I have a situation where I will have one web session per row, but this session will generate dozens of updates to an hstore field in that row, one k/v at a time. At the end, I will have a completed structure. The keys will be more or less the same per session, but will evolve over time. The values will be mixed, with some being unique per session (e.g. email) and some having lots of repetition (e.g. male/female).

I am running under the assumption that lock contention will only be present at the row level, which is fine. What other gotchas should I look out for? I have zero experience with hstore, so I really want to make sure I understand what I am in for. Any feedback is appreciated.

1 Answer 1


With lots of UPDATEs, each one, no matter how small, will cause the entire row to be rewritten into a new version, as a consequence of the MVCC mechanism.
Then the old version of the row will be picked up at some point by autovacuum when it's certain that no transaction may need it, and its space will be flagged as reusable .
The constant turnover of disk space for old and new rows leads to fragmentation, especially if the rows are large in size.
Additionally, the whole set of operations are logged into the WAL files (unless the table is unlogged).
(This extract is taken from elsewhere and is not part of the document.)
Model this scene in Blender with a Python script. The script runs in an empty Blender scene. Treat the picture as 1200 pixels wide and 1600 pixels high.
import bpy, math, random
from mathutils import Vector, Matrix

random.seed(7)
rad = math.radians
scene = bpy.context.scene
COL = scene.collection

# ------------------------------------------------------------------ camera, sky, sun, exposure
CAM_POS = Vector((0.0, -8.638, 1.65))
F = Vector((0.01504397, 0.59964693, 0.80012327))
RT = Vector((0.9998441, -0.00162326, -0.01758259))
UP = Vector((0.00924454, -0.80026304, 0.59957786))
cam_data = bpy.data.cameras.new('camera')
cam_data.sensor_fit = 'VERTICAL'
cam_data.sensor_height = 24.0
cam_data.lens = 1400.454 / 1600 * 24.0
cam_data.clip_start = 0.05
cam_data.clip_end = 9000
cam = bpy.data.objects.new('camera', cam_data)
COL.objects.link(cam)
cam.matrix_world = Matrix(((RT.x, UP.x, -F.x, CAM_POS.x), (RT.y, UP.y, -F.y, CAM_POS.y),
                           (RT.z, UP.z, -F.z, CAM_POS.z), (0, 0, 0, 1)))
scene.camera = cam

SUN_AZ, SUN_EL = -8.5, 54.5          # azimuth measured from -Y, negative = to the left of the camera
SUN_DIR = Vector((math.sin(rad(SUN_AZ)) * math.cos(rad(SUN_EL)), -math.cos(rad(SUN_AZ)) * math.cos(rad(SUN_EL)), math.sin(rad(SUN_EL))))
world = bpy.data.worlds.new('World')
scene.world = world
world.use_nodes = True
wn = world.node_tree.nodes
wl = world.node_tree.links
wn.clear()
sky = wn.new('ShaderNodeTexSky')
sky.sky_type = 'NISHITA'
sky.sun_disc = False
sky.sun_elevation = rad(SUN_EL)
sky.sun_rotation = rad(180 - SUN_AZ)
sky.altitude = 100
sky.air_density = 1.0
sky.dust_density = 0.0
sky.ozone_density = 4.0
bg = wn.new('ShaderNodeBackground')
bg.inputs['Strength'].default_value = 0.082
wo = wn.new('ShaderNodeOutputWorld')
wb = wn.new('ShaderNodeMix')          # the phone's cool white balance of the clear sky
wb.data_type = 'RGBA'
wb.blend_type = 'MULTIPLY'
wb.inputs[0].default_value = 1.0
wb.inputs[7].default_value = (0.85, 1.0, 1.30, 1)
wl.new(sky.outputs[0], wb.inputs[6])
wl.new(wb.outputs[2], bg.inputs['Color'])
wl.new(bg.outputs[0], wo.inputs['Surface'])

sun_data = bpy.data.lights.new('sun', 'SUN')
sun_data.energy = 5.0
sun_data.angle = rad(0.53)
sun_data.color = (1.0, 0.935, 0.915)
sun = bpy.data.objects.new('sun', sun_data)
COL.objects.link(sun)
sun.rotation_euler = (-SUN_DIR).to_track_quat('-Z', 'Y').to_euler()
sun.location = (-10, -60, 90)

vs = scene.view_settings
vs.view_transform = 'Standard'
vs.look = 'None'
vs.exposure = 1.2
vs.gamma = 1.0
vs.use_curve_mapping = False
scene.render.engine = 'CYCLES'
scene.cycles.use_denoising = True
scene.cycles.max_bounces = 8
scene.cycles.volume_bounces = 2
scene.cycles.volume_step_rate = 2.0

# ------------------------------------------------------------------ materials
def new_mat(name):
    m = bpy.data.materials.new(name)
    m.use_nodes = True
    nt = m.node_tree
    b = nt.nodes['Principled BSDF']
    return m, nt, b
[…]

For these reasons, high frequency UPDATEs of large columns is a worst case scenario for postgres.

So, if that session data doesn't really require durable storage in the first place, a mixed disk-memory specialized key/store engine like Redis is likely to perform way better.

Otherwise, this other question: What fillfactor for caching table? has good information and advice on how to mitigate the difficulties.

  • Great response. Based on what I have learned here I will use a different store until the session is finished, at which time I will then store in hstore (updates should largely cease at that point). Thanks!!